» The problem
Look through the records below, count the lines with the word "picture", and reply with only the number.

# start of Data for the task

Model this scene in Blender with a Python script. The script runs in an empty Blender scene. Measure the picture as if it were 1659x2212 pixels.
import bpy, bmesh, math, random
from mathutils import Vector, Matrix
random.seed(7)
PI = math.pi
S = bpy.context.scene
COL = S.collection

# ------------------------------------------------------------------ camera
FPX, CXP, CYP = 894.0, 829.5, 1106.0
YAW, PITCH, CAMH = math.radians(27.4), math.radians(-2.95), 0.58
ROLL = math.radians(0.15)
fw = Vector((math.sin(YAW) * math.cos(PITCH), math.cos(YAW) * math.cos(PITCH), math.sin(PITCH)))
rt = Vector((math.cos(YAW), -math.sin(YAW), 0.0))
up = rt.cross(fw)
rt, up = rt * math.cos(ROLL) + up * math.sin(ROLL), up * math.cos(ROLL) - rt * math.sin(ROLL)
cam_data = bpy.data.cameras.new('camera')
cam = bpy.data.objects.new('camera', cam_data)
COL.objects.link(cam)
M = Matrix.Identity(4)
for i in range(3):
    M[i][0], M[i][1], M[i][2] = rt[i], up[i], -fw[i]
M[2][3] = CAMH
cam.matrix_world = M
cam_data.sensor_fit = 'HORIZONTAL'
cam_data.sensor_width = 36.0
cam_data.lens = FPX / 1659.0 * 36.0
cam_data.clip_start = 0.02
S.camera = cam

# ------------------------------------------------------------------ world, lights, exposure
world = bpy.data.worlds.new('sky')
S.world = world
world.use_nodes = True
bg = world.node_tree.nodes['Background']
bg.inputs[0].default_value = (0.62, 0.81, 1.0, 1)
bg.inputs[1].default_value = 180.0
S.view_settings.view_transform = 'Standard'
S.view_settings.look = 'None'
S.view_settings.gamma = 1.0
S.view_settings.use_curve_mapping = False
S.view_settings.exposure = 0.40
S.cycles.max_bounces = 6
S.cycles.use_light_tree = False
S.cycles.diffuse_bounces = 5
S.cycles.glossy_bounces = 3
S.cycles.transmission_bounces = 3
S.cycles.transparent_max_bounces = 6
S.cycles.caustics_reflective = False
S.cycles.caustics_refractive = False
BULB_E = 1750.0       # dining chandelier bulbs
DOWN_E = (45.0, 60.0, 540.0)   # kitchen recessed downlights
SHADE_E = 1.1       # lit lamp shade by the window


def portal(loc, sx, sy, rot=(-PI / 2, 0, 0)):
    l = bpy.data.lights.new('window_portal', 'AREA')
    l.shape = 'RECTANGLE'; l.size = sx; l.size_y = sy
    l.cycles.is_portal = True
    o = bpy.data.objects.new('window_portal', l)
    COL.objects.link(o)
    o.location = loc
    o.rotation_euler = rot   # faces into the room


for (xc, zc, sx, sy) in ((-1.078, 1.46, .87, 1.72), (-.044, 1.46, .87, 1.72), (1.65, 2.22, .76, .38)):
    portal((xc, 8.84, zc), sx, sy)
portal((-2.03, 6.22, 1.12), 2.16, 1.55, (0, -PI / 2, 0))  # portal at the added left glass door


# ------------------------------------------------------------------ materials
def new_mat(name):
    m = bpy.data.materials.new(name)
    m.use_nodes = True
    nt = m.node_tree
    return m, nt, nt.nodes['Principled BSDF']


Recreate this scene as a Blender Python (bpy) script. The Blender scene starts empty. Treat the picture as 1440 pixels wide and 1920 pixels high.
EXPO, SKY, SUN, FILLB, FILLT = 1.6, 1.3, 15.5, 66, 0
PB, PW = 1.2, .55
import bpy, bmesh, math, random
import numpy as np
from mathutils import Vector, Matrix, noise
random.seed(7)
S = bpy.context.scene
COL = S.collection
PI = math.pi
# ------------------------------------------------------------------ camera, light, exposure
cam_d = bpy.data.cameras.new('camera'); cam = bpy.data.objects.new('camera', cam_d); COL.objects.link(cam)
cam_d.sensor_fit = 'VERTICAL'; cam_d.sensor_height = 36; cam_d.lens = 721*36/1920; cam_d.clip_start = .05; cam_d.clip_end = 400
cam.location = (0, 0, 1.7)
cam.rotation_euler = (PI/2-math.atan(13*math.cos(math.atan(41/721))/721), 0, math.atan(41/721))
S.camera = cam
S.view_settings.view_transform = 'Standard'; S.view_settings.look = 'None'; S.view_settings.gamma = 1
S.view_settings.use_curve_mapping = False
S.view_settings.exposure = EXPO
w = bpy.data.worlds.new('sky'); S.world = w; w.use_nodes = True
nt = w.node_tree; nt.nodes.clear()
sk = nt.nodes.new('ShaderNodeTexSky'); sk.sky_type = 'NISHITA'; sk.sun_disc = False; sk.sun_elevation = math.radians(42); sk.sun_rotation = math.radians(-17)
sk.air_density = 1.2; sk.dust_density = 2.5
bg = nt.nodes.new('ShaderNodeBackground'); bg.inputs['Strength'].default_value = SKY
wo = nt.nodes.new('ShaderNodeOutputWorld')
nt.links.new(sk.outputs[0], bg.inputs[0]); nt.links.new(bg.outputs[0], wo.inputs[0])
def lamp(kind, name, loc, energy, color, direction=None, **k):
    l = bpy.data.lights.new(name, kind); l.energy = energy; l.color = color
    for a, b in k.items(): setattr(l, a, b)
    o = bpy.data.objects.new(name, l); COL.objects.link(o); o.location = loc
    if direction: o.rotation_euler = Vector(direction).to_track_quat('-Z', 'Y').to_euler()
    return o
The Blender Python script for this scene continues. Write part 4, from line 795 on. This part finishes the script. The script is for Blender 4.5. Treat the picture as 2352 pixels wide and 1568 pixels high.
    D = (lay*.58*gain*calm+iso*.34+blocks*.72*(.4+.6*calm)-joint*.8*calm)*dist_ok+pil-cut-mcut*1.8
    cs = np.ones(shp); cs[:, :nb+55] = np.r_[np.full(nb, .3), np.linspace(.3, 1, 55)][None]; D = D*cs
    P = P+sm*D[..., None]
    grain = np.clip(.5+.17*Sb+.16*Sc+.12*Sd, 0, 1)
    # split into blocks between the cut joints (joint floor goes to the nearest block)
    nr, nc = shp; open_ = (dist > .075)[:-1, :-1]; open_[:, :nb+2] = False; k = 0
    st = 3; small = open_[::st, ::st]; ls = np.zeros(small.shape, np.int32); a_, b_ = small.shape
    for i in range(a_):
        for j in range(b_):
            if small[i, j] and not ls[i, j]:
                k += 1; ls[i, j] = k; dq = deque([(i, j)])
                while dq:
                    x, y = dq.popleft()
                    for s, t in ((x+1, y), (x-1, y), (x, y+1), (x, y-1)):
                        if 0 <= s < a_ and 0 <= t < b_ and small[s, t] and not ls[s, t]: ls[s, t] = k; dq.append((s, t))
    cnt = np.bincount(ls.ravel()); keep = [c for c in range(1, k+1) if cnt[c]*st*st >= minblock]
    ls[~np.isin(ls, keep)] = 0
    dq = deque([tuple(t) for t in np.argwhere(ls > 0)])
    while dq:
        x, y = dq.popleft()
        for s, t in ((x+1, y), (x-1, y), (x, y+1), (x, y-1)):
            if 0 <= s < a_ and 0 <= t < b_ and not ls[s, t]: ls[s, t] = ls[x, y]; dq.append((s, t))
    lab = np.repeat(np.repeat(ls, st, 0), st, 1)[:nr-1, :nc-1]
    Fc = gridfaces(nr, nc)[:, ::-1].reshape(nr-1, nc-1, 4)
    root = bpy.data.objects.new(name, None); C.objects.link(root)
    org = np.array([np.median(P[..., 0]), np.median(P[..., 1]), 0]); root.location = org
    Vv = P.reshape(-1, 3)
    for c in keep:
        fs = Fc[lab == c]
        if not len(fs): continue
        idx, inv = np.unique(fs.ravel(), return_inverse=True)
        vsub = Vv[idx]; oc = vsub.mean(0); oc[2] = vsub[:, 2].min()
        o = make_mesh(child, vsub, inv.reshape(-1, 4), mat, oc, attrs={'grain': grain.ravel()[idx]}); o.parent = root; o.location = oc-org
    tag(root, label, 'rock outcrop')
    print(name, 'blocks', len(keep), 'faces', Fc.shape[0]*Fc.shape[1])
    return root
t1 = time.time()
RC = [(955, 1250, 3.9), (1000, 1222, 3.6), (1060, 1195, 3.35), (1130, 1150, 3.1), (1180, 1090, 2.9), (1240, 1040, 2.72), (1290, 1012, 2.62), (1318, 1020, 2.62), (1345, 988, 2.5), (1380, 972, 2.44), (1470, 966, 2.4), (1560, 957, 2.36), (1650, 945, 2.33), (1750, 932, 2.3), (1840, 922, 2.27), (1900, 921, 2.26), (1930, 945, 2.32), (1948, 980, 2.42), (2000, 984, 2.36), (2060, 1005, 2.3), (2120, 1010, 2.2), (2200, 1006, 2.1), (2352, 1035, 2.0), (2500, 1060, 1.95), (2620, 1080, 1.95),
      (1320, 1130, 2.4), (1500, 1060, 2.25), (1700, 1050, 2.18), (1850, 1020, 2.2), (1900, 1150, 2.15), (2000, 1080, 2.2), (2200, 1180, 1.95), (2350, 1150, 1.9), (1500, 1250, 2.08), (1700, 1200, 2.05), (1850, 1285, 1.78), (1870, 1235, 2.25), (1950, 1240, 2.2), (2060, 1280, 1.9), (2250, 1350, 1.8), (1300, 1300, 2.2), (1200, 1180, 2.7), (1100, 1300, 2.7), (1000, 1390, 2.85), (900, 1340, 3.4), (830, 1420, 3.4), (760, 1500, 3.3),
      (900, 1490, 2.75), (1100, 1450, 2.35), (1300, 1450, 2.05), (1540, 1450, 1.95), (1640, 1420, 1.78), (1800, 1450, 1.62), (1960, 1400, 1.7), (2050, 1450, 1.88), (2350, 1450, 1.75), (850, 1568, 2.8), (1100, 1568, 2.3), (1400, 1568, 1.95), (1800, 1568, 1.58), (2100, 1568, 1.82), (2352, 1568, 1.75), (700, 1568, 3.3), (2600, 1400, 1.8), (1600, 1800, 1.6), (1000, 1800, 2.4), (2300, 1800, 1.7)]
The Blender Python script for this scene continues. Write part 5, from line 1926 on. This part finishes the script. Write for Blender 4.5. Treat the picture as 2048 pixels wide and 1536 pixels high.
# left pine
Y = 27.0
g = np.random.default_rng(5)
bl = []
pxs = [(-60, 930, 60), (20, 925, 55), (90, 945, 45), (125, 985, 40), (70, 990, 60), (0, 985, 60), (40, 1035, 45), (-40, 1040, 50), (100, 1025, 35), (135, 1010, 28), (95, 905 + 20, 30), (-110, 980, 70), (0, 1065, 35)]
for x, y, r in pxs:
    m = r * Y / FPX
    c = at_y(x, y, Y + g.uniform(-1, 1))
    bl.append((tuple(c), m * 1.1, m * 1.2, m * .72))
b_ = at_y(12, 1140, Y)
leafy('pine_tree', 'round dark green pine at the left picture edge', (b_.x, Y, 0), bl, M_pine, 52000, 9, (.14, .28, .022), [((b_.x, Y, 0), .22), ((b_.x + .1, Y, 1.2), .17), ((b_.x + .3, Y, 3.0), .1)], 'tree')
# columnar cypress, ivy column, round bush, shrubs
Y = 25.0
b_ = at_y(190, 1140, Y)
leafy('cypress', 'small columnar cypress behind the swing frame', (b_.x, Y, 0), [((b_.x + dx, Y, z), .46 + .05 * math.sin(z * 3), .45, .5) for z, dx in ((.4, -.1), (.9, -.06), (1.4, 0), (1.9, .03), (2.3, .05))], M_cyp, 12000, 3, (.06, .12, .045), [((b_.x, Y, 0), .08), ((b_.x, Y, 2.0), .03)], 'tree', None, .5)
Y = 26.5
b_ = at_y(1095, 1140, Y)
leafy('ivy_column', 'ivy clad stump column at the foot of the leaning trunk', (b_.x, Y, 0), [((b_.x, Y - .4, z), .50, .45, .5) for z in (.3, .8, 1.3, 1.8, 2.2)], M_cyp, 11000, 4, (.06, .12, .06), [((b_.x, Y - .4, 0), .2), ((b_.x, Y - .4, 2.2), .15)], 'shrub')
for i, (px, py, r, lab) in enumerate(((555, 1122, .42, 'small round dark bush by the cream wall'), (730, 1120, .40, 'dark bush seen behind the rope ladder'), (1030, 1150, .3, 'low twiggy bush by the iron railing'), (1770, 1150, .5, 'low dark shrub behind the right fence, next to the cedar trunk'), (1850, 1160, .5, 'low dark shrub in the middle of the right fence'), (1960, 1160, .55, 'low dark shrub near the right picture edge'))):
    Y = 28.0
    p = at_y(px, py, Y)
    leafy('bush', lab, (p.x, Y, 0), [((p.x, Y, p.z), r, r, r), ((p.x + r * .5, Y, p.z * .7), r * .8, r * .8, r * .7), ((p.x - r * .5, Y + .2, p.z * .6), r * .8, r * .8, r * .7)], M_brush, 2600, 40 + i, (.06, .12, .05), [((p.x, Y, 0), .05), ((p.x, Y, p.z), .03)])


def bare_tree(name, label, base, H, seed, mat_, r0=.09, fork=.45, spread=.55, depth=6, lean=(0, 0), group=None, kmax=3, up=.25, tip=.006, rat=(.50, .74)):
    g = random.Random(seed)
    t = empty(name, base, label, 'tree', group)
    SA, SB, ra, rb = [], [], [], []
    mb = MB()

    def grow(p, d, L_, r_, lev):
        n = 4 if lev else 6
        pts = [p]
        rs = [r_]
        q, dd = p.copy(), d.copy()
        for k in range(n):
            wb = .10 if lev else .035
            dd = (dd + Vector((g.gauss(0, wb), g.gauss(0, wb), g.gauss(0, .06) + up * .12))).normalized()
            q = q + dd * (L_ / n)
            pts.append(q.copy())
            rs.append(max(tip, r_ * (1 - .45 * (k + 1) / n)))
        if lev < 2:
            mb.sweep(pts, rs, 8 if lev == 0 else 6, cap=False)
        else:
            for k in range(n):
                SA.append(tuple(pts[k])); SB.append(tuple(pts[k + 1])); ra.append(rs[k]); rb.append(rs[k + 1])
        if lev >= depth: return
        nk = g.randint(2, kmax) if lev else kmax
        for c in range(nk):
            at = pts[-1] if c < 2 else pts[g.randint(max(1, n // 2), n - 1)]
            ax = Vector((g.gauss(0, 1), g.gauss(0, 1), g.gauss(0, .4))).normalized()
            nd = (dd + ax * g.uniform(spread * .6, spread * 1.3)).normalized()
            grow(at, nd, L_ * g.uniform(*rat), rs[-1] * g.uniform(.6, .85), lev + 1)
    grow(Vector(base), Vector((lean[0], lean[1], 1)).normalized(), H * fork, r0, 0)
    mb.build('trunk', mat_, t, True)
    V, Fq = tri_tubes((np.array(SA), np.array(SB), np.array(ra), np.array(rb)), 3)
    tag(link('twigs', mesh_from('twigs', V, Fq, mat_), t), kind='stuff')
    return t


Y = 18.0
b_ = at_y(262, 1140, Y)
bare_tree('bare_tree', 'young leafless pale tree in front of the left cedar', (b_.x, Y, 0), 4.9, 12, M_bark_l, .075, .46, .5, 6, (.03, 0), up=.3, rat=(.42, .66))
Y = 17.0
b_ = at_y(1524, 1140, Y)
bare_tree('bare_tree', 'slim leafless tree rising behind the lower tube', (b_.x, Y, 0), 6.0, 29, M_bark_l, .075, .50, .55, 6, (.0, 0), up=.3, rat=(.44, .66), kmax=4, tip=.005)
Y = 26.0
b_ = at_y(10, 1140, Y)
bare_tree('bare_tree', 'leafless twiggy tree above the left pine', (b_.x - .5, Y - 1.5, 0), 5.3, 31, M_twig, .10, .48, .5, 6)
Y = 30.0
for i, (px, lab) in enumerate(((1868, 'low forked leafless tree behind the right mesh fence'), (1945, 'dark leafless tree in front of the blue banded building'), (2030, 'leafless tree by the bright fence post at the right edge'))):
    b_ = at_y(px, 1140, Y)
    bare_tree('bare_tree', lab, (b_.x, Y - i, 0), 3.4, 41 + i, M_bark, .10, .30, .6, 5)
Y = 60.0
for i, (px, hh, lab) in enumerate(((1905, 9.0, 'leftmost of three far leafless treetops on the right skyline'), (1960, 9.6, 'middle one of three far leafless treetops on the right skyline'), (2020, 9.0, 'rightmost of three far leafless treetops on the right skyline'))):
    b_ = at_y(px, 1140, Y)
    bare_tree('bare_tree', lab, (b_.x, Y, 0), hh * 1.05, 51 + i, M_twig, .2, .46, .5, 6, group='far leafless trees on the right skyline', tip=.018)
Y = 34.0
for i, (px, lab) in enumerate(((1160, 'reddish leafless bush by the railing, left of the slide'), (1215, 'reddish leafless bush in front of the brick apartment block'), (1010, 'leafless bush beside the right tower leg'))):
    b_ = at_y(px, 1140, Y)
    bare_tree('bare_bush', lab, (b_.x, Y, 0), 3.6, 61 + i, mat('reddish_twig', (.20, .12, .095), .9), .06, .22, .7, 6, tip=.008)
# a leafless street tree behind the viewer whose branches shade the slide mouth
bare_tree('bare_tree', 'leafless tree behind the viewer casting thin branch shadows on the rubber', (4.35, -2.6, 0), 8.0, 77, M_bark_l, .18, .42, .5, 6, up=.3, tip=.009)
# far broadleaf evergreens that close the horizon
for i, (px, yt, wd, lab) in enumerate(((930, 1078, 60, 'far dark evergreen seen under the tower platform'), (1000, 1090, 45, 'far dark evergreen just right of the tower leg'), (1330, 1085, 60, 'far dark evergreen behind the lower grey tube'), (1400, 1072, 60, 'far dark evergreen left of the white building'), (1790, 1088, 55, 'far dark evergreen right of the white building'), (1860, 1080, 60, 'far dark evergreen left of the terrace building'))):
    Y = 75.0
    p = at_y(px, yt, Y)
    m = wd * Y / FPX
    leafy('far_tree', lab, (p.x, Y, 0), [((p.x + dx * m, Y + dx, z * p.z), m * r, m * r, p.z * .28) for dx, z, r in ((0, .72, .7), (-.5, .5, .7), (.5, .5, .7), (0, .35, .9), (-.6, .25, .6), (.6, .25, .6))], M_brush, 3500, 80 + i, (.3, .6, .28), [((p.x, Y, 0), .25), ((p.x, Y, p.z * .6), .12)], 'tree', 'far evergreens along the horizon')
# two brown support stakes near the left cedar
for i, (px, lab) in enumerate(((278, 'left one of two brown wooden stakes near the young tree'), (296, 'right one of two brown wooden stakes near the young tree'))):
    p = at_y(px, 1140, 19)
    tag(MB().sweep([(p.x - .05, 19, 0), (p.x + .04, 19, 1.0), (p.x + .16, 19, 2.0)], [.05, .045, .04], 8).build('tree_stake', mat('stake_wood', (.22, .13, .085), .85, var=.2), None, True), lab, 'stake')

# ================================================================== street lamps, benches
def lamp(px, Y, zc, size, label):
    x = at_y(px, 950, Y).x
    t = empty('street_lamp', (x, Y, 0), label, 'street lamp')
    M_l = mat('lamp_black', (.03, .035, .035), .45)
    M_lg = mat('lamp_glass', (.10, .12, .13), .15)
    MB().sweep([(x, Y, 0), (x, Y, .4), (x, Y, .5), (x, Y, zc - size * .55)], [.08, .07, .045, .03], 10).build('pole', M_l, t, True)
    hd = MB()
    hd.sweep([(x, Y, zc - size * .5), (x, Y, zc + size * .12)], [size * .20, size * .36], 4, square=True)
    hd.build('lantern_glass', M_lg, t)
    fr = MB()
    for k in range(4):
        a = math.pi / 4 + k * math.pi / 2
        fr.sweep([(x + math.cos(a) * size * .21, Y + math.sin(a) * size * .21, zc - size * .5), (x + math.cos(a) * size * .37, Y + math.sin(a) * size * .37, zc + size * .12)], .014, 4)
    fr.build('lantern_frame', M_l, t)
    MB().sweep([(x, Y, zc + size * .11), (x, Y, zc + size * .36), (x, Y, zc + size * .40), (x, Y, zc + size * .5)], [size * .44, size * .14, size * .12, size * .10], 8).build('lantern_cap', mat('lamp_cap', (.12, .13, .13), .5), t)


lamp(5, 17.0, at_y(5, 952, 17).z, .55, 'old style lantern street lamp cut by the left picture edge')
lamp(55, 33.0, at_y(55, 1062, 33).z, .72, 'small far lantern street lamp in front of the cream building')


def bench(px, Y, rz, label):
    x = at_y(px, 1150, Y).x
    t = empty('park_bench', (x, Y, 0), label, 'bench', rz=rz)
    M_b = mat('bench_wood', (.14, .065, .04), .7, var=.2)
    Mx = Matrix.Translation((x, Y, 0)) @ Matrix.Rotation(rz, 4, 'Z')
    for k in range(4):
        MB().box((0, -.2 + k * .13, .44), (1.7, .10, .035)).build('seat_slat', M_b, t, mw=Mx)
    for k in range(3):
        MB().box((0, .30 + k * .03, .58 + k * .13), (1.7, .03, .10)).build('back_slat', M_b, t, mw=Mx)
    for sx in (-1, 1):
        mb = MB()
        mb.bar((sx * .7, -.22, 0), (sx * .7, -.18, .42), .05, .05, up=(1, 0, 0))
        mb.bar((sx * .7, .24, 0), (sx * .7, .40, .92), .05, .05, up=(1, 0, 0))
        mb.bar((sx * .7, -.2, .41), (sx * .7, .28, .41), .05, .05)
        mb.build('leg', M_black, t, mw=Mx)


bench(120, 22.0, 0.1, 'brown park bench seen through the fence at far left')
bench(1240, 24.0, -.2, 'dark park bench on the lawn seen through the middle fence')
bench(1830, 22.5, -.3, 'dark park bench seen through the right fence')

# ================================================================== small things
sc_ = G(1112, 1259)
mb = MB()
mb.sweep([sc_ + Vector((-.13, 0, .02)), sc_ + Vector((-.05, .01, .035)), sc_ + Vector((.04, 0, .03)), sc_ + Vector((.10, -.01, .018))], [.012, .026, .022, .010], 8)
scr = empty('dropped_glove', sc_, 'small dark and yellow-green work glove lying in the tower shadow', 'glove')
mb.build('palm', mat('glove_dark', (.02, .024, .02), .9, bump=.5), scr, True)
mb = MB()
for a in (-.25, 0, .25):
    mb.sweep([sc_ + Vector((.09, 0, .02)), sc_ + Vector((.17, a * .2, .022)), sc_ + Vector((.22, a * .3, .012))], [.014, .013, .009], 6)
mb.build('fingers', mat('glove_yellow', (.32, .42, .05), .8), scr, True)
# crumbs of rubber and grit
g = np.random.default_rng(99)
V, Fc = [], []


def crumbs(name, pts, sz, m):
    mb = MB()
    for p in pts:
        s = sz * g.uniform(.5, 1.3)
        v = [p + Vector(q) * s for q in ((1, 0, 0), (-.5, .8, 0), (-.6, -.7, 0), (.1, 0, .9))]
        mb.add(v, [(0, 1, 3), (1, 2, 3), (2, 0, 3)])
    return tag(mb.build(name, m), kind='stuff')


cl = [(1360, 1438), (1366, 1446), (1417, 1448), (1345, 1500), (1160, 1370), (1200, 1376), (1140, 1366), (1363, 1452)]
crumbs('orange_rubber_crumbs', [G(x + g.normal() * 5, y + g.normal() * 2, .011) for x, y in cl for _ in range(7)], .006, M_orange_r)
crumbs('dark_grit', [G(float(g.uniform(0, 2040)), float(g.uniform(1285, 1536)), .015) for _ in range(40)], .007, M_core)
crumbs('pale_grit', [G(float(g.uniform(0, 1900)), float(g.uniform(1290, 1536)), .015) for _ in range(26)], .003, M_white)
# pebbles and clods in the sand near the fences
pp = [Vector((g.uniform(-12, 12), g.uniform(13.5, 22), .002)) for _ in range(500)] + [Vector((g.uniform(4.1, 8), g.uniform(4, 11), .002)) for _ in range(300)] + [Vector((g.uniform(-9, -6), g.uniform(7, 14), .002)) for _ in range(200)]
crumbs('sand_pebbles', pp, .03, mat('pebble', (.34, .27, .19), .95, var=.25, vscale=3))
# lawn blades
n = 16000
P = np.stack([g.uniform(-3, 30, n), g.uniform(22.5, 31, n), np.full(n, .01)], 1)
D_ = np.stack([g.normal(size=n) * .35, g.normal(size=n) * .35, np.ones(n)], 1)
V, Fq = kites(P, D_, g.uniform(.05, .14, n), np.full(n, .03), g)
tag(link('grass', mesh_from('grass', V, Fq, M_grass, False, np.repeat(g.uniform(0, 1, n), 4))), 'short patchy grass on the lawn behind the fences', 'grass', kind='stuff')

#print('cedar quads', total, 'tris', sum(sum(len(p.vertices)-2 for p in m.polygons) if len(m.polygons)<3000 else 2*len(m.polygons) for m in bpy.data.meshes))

# end of Data for the task

» Answer
7